**Aim:**
In the records below, find the line containing "(1560, 23.0, 700, 170, 'round', 'yellow', 'yellow" and repeat it and every line after it exactly, without pictures.

**Data excerpts:**
══════════

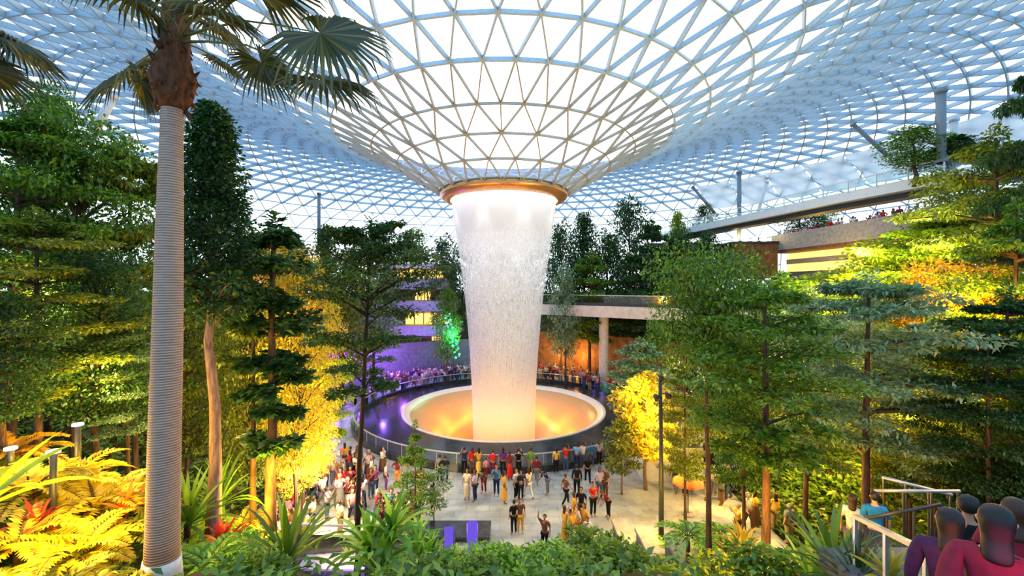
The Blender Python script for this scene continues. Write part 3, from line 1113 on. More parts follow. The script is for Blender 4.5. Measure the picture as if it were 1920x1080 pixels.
B3 = tier_tree(8.0, [(2.6, 1.6, 5), (3.4, 2.0, 6), (4.3, 2.4, 7), (5.2, 2.3, 7), (6.1, 2.0, 6), (7.0, 1.5, 6), (7.6, .9, 5)], 0.24, 0.11, 62, 0.15, (0.2, 0.1), 'mid', 'bark', 0.12, 0.7, 0.2, seed=63)
K = {}
for nm, base, nb_ in (('round', B1, N1), ('cone', B2, N2), ('tier', B3, N3)):
    for c in ('dark', 'mid', 'olive', 'lime', 'yellow', 'pale', 'orange'):
        K[nm, c, 1] = (recolor(nb_, c), {'round': 8.0, 'cone': 9.0, 'tier': 8.0}[nm], {'round': 2.4, 'cone': 2.3, 'tier': 2.4}[nm])
        K[nm, c, 0] = (recolor(base, c), {'round': 8.0, 'cone': 9.0, 'tier': 8.0}[nm], {'round': 2.4, 'cone': 2.3, 'tier': 2.4}[nm])

GROVE = [
    # left bank
    (20, 13.0, 205, 330, 'tier', 'mid', 'big layered green tree at the frame edge left of the fan palm'),
    (150, 14.5, 225, 300, 'round', 'mid', 'full green tree whose top stands just left of the fan palm trunk'),
    (255, 16.0, 285, 250, 'tier', 'olive', 'layered olive tree close behind the fan palm trunk'),
    (70, 11.0, 410, 300, 'tier', 'olive', 'lower olive tree under the big layered tree at the frame edge'),
    (180, 12.0, 480, 230, 'round', 'dark', 'dark leafy tree low on the bank left of the fan palm'),
    (15, 9.5, 560, 200, 'round', 'dark', 'dark low tree above the long bright strap leaves'),
    (240, 12.5, 600, 150, 'tier', 'pale', 'pale leaved small tree hugging the fan palm trunk at mid height'),
    (90, 20.0, 170, 170, 'cone', 'mid', 'slender green tree top rising highest over the left bank grove'),
    (560, 17.5, 480, 160, 'round', 'yellow', 'golden yellow tree right of the dark clumped slim tree'),
    (470, 18.5, 560, 170, 'round', 'olive', 'olive tree glimpsed between the evergreen and the slim tree'),
    (565, 21.0, 740, 120, 'round', 'yellow', 'bright yellow rounded tree low at the edge of the crowded path'),
    (600, 24.5, 620, 110, 'tier', 'lime', 'lime green layered tree left of the pool apron'),
    (440, 22.0, 500, 150, 'tier', 'lime', 'lime tree seen behind the straight evergreen trunk'),
    (350, 20.0, 560, 160, 'round', 'olive', 'olive tree filling the gap between palm trunk and evergreen'),
    (530, 30.0, 455, 150, 'round', 'orange', 'amber lit tree on the far left slope under the roof rim'),
    (610, 44.0, 430, 85, 'cone', 'dark', 'dark pointed tree on the far left slope against the roof'),
    (575, 40.0, 500, 130, 'round', 'lime', 'lime rounded tree on the far left slope'),
    (660, 50.0, 470, 90, 'round', 'mid', 'green tree behind the tiered tree, left of the lit balconies'),
    (640, 42.0, 560, 120, 'round', 'olive', 'olive tree above the violet lights'),
    (715, 56.0, 455, 80, 'round', 'pale', 'pale tree on the upper back terrace left of the waterfall'),
    (832, 58.0, 450, 70, 'round', 'dark', 'dark tree touching the left edge of the falling water'),
    (838, 52.0, 545, 60, 'round', 'mid', 'green tree under it at the left edge of the falling water'),
    (700, 46.0, 545, 100, 'tier', 'pale', 'pale layered tree below the lit balconies'),
    (120, 24.0, 420, 240, 'round', 'olive', 'broad olive tree deep in the left bank grove'),
    (330, 27.0, 470, 170, 'tier', 'mid', 'mid green tree deep behind the palm trunk'),
    # straight behind the falling water
    (880, 62.0, 440, 90, 'round', 'dark', 'dark tree seen dimly through the left half of the falling water'),
    (940, 60.0, 450, 90, 'round', 'mid', 'green tree seen dimly through the middle of the falling water'),
    (1000, 63.0, 435, 90, 'round', 'dark', 'dark tree seen dimly through the right half of the falling water'),
    (770, 66.0, 435, 90, 'round', 'mid', 'green tree rising behind the roof slab of the terraced building'),
    (480, 48.0, 440, 110, 'round', 'olive', 'olive tree far left beside the dark evergreen'),
    (520, 56.0, 430, 80, 'cone', 'mid', 'pointed green tree far left under the roof rim'),
    # back right
    (1052, 56.0, 425, 75, 'round', 'dark', 'dark tree touching the right edge of the falling water'),
    (1095, 60.0, 405, 95, 'cone', 'dark', 'dark tree second from the falling water on the back terrace'),
    (1140, 57.0, 440, 90, 'round', 'dark', 'dark rounded tree above the middle of the white bridge'),
    (1180, 62.0, 378, 95, 'round', 'dark', 'tallest dark tree on the back terrace under the roof'),
    (1225, 57.0, 420, 90, 'tier', 'dark', 'dark layered tree below the end of the sky bridge'),
    (1105, 53.0, 480, 110, 'tier', 'mid', 'mid green layered tree directly over the white bridge'),
    (1190, 52.0, 475, 110, 'tier', 'dark', 'dark layered tree over the white bridge near the vase tree'),
    (1275, 56.0, 440, 110, 'round', 'dark', 'dark tree in the shade beneath the sky bridge'),
    (1325, 55.0, 440, 70, 'round', 'dark', 'dark tree left of the brown cube with amber lamps'),
    (1060, 51.0, 505, 60, 'round', 'pale', 'pale small tree behind the start of the white bridge'),
    (1270, 64.0, 400, 55, 'cone', 'lime', 'lime tree catching light beneath the end of the sky bridge'),
    (1320, 62.0, 385, 50, 'round', 'dark', 'small dark tree standing by the sky bridge railing'),
    # right bank
    (1200, 29.0, 640, 130, 'tier', 'pale', 'pale layered tree in front of the round bridge column'),
    (1235, 33.0, 610, 80, 'round', 'mid', 'fresh green tree under the white bridge'),
    (1285, 20.5, 690, 120, 'tier', 'olive', 'olive layered tree beneath the vase shaped crown'),
    (1395, 17.0, 600, 150, 'tier', 'mid', 'layered green tree between the two orange and dark trunks'),
    (1510, 19.0, 555, 210, 'tier', 'pale', 'pale layered tree behind the tree with the orange lit trunk'),
    (1480, 26.0, 525, 200, 'round', 'mid', 'full green tree below the amber lit shop terrace'),
    (1560, 29.0, 515, 190, 'round', 'lime', 'lime green tree in front of the amber lit shop'),
    (1660, 25.0, 450, 230, 'round', 'lime', 'large lime tree at the end of the grey parapet'),
    (1760, 21.0, 400, 260, 'tier', 'lime', 'lime layered tree high on the right bank'),
    (1870, 17.0, 255, 300, 'tier', 'olive', 'tall olive tree at the frame edge high on the right bank'),
    (1810, 22.0, 345, 240, 'round', 'olive', 'olive tree beneath the landing of the sky bridge'),
    (1900, 13.5, 400, 260, 'tier', 'mid', 'mid green tree at the frame edge below the tall olive tree'),
    (1780, 16.0, 500, 260, 'round', 'orange', 'amber lit tree on the right bank'),
    (1640, 19.0, 525, 220, 'tier', 'lime', 'lime layered tree behind the pale tiers above the stairs'),
    (1900, 11.5, 555, 260, 'tier', 'dark', 'dark layered tree at the frame edge above the visitors on the stairs'),
    (1750, 14.0, 590, 240, 'tier', 'pale', 'pale grey green layered tree over the two yellow lit trunks'),
    (1705, 15.5, 660, 190, 'tier', 'olive', 'olive tree with a straight yellow lit trunk above the stairs'),
    (1812, 13.2, 640, 180, 'tier', 'olive', 'olive tree with a bright yellow trunk, nearer the frame edge'),
    (1855, 11.0, 620, 200, 'tier', 'dark', 'dark trunk tree close above the visitors on the stairs'),
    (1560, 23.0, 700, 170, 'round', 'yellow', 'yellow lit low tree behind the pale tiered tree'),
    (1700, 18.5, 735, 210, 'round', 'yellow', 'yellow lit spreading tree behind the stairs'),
    (1390, 24.0, 690, 140, 'tier', 'olive', 'olive tree by the stalls behind the orange parasol'),
    (1330, 30.0, 720, 90, 'round', 'dark', 'dark little tree at the foot of the far bridge column'),
    # upper right
    (1715, 34.0, 240, 120, 'round', 'mid', 'bushy tree planted beside the sky bridge railing'),
    (1790, 33.0, 255, 90, 'tier', 'dark', 'dark tree on the sky bridge between the two posts'),
    (1975, 14.5, 105, 190, 'tier', 'dark', 'dark spray of branches at the frame edge against the roof'),
    (1500, 62.0, 392, 75, 'round', 'dark', 'dark roof terrace tree beside the strolling visitors'),
    (1545, 60.0, 378, 50, 'round', 'mid', 'small green roof terrace tree beside the strolling visitors'),
]
for i, (px, Yd, top, wpx, kind, c, lab) in enumerate(GROVE):
    parts, h0, r0 = K[kind, c, int(Yd < 23)]
    x = (px - 960) / F * Yd
    zb = None
    if px in (1715, 1790) and Yd > 30:
        zb = 19.9
    if px in (1500, 1545) and Yd > 55:
        zb = 18.2
    if px == 1320 and Yd == 62:
        zb = 17.0
    nm = {'round': 'leafy_tree', 'cone': 'pointed_tree', 'tier': 'layered_tree'}[kind]
    plant_at(nm, parts, lab, px, Yd, top, h0, wpx, r0, rz=i * 1.7, zb=zb)
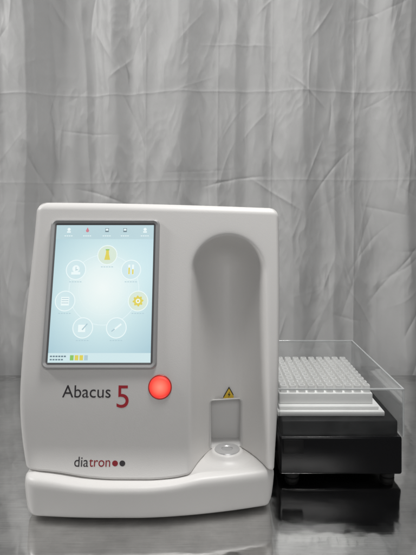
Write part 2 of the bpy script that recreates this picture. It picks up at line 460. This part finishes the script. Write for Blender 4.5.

══════════

**Answer to this problem:**
    (1560, 23.0, 700, 170, 'round', 'yellow', 'yellow lit low tree behind the pale tiered tree'),
    (1700, 18.5, 735, 210, 'round', 'yellow', 'yellow lit spreading tree behind the stairs'),
    (1390, 24.0, 690, 140, 'tier', 'olive', 'olive tree by the stalls behind the orange parasol'),
    (1330, 30.0, 720, 90, 'round', 'dark', 'dark little tree at the foot of the far bridge column'),
    # upper right
    (1715, 34.0, 240, 120, 'round', 'mid', 'bushy tree planted beside the sky bridge railing'),
    (1790, 33.0, 255, 90, 'tier', 'dark', 'dark tree on the sky bridge between the two posts'),
    (1975, 14.5, 105, 190, 'tier', 'dark', 'dark spray of branches at the frame edge against the roof'),
    (1500, 62.0, 392, 75, 'round', 'dark', 'dark roof terrace tree beside the strolling visitors'),
    (1545, 60.0, 378, 50, 'round', 'mid', 'small green roof terrace tree beside the strolling visitors'),
]
for i, (px, Yd, top, wpx, kind, c, lab) in enumerate(GROVE):
    parts, h0, r0 = K[kind, c, int(Yd < 23)]
    x = (px - 960) / F * Yd
    zb = None
    if px in (1715, 1790) and Yd > 30:
        zb = 19.9
    if px in (1500, 1545) and Yd > 55:
        zb = 18.2
    if px == 1320 and Yd == 62:
        zb = 17.0
    nm = {'round': 'leafy_tree', 'cone': 'pointed_tree', 'tier': 'layered_tree'}[kind]
    plant_at(nm, parts, lab, px, Yd, top, h0, wpx, r0, rz=i * 1.7, zb=zb)
Write part 2 of the bpy script that recreates this picture. It picks up at line 460. This part finishes the script. Write for Blender 4.5.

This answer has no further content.